Nous pouvons poser cette question : il semble que de nombreuses personnes étudient la Guémara sans pour autant assimiler correctement ses valeurs. C'est un problème courant, dont la racine est qu'il peut y avoir une tendance à considérer l'étude de la Torah comme un pur exercice académique, qui n'a pas de ramifications pratiques dans notre vie. Dans cette veine, Rav Chlomo Wolbe évoque le cas de deux hommes étudiant en profondeur les lois sur la Tsédaka, mais lorsqu'un pauvre les aborde pour solliciter leur aide, ils l'ignorent sachant qu'ils sont si profondément impliqués dans leur étude ! S'ils avaient intériorisé ce qu'ils étudiaient, ils auraient appliqué ces leçons et lui auraient donné de l'argent[3].

C'est clairement une approche erronée, et il faut faire un effort de conscience pour s'assurer que notre étude ne demeure pas au niveau d'un exercice cérébral, mais elle doit affecter notre vision des choses.
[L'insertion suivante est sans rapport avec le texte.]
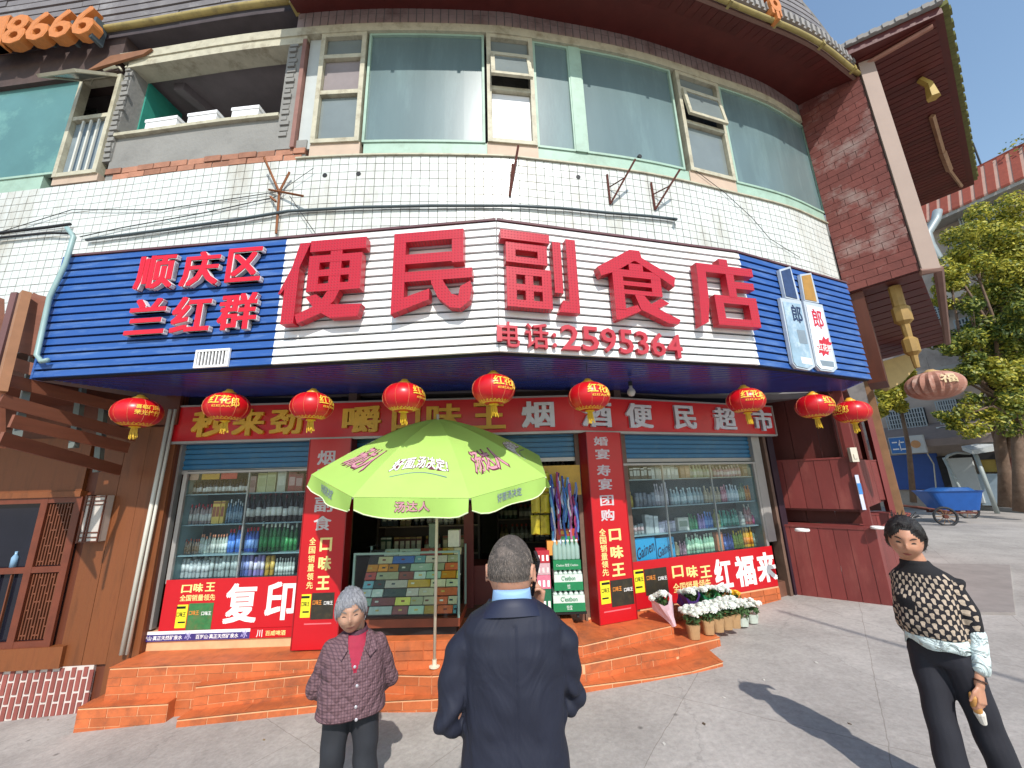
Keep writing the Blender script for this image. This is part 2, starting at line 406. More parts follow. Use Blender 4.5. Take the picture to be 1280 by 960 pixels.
for hx, hy in holes:
    s, z = UP.hit(hx, hy, .01); t = MB(); p = UP.pos(s, .012, z); q = UP.pos(s, -.05, z); t.tube([q, p], .028, 10); part('vent_hole', t, G('black'), B)
# metal drip edge at the top of the tiles
mb = MB(); mb.wbox(UP, us(372,190), sR, 0, .03, ZT, ZT+.018, 30); part('ledge', mb, G('frame_old'), B)
# --- brick course on the left above the tiles
s = us(132,215); s1 = us(380,200); r = 0
mb = MB(); mb.wbox(UP, s, s1, -.22, -.012, ZT, ZT+.30, 10); part('mortar_bed', mb, G('plaster'), B)
for r in range(2):
    x = s + (.0 if r else .11)
    while x < s1-.1:
        L_ = .225; t = MB(); t.wbox(UP, x+.006, min(x+L_-.006, s1), -.1, random.uniform(-.006,.012), ZT+.008+r*.085, ZT+.083+r*.085); part('brick', t, G('brick_old'), B, rec=False); x += L_
# --- window strip
def frame_rect(mb, s0, s1, z0, z1, wd=.05, n0=-.03, n1=.03, seg=1):
    mb.wbox(UP, s0, s0+wd, n0, n1, z0, z1); mb.wbox(UP, s1-wd, s1, n0, n1, z0, z1)
    mb.wbox(UP, s0+wd, s1-wd, n0, n1-.002, z0, z0+wd, seg); mb.wbox(UP, s0+wd, s1-wd, n0, n1-.002, z1-wd, z1, seg)
glass_teal = mat('teal_glass', '#66797a', .26, .16, .7, spec=.5, dirt='#86a09f', dirt_amt=.3, dscale=1.6, stretch=(1.6,1.6,.3), bump=.06, bscale=2.5)
glass_teal2 = mat('teal_glass_left', '#58827e', .26, .16, .8, spec=.6, dirt='#86b7a6', dirt_amt=.5, dscale=1.5)
glass_grey = mat('grey_glass', '#77807f', .25, .12, 2, spec=.6)
def pane(s0, s1, z0, z1, m=glass_teal, seg=6):
    w_ = thing_part('window', B); t = MB(); t.wbox(UP, s0+.02, s1-.02, -.035, -.02, z0+.03, z1-.03, seg); part('pane', t, m, w_)
    t = MB(); frame_rect(t, s0, s1, z0, z1, .03, -.05, .012, seg); part('window_frame', t, G('frame_green'), w_); return w_
def thing_part(name, parent, loc=None):
    o = bpy.data.objects.new(name, None); COL.objects.link(o); o.parent = parent; o.empty_display_size = .05
    if loc is not None: o.location = Vector(loc)-wloc(parent)
    return o
SB = ZT+.20     # top of the sill band
mb = MB(); mb.wbox(UP, us(454,185), sR, -.12, -.005, ZT+.018, SB, 30); part('sill_band', mb, G('frame_green'), B)
mb = MB(); mb.wbox(UP, sL, us(60,200), -.12, -.005, ZT, SB, 8); part('sill_band', mb, G('frame_green'), B)
mb = MB(); mb.wbox(UP, us(160,50), sR-.05, -.14, .045, ZW, ZC, 40); part('cornice', mb, G('frame_old'), B)
# frieze of narrow tiles under the eave
s = us(372,40); mb = MB(); mb.wbox(UP, s, sR, -.2, .02, ZC, ZS, 36); part('frieze_backing', mb, G('grout'), B)
k = 0
while s < sR-.1:
    t = MB(); t.wbox(UP, s+.004, s+.096, .02, .026, ZC+.01, ZS-.14); t.wbox(UP, s+.004, s+.096, .02, .025, ZS-.132, ZS-.02)
    part('frieze_tile', t, G('tile_dirty'), B, rec=False); s += .104
S = lambda x, y=130: us(x, y)
pane(sL, S(92,150), SB, ZW-.02, glass_teal2)
pane(S(456), S(606), SB, ZW); 
pane(S(669), S(716), SB, ZW, seg=2); pane(S(728), S(848,160), SB, ZW); pane(S(907,160), S(1018,215)+.02, SB, ZW)
mb = MB(); mb.wbox(UP, S(715), S(729), -.07, .02, SB, ZW); part('mullion', mb, G('frame_green'), B)
def casement(x0, x1, yref, zs, open_=None, mats=None, ztop=ZW, sill=True, zb=SB):
    s0, s1 = S(x0, yref), S(x1, yref); w_ = thing_part('window', B)
    t = MB(); frame_rect(t, s0, s1, zb, ztop, .055, -.06, .035)
    for z in zs: t.wbox(UP, s0+.055, s1-.055, -.06, .03, z-.03, z+.03)
    part('window_frame', t, G('frame_old'), w_)
    lv = [zb]+list(zs)+[ztop]
    for i in range(len(lv)-1):
        z0, z1 = lv[i]+.04, lv[i+1]-.04; m = (mats or {}).get(i, glass_grey)
        if open_ and i == open_[0]:
            a = open_[1]; H_ = z1-z0
            def tf(s, d, n): return UP.pos(s, .03+math.sin(a)*d+math.cos(a)*n, z1-math.cos(a)*d+math.sin(a)*n)
            def bx(m_, sa, sb, da, db, n0, n1): m_.hexa([tf(sa,db,n1),tf(sb,db,n1),tf(sb,db,n0),tf(sa,db,n0),tf(sa,da,n1),tf(sb,da,n1),tf(sb,da,n0),tf(sa,da,n0)])
            t = MB(); e = .05; bx(t, s0+.05, s0+.05+e, 0, H_, 0, .035); bx(t, s1-.05-e, s1-.05, 0, H_, 0, .035); bx(t, s0+.05+e, s1-.05-e, 0, e, .001, .034); bx(t, s0+.05+e, s1-.05-e, H_-e, H_, .001, .034)
            sa = part('sash', t, G('frame_old'), w_); t = MB(); bx(t, s0+.1, s1-.1, e, H_-e, .012, .02); part('pane', t, m, w_)
        else:
            t = MB(); t.wbox(UP, s0+.06, s1-.06, -.035, -.02, z0, z1); part('pane', t, m, w_)
    if sill:
        t = MB(); t.wbox(UP, s0-.01, s1+.01, -.1, .01, ZT+.02, zb); part('sill_panel', t, mat('panel_beige', '#bfa893', .7, .12, 3), w_)
    return w_
white_blind = mat('white_blind', '#dedede', .5, .02)
casement(609, 668, 120, [6.62,7.18], (1, .22), {0: white_blind})
casement(853, 905, 160, [6.62,7.20], (1, .12), {0: glass_grey})
casement(396, 454, 120, [6.55,7.12], None, {1: G('ceiling_old')})
casement(90, 141, 150, [6.62], (1, .75), {0: mat('pane_dim', '#7d8a90', .3, .15)}, ztop=7.28, zb=ZT+.12)
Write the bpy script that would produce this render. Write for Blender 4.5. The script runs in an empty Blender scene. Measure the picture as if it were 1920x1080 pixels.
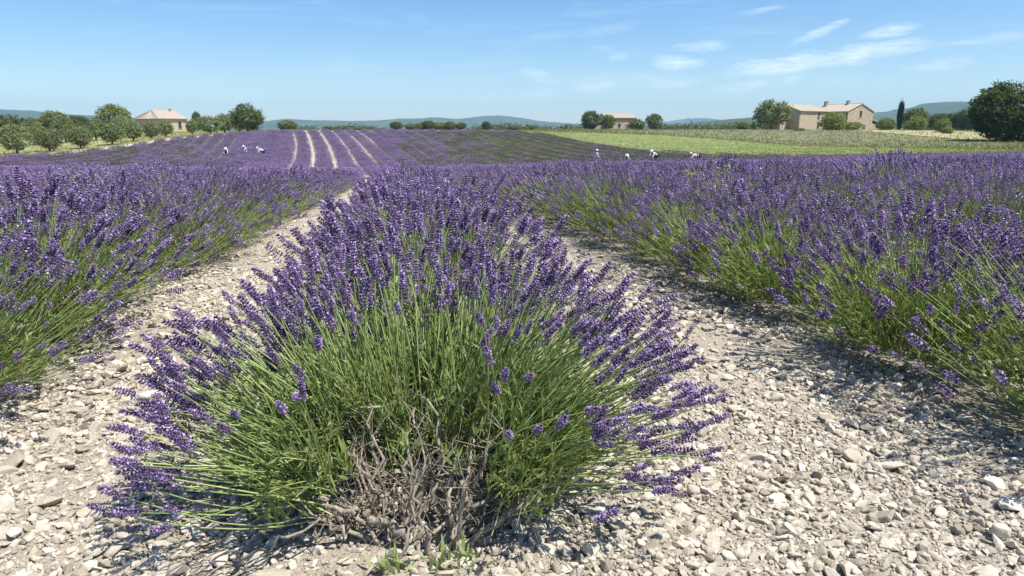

Mais il va de soi que sans être impliqué dans une étude profonde  de la Torah, il est impossible pour un homme de développer les valeurs nécessaires pour acquérir de bons traits de caractère, d'où la nécessité de concilier la Torah avec le Dérekh Erets.

 

[1] Ce sont les bénédictions que l'on récite une fois par jour avant d'étudier la Torah.

[2] Entendu du Rav Moché Weinberger chlita.

[3]Un homme n'est pas censé interrompre son étude de la Torah dans de nombreuses situations, mais si une Mitsva se présente et que personne d'autre ne peut l'accomplir, il devra s'arrêter pour la réaliser puis retourner à son étude.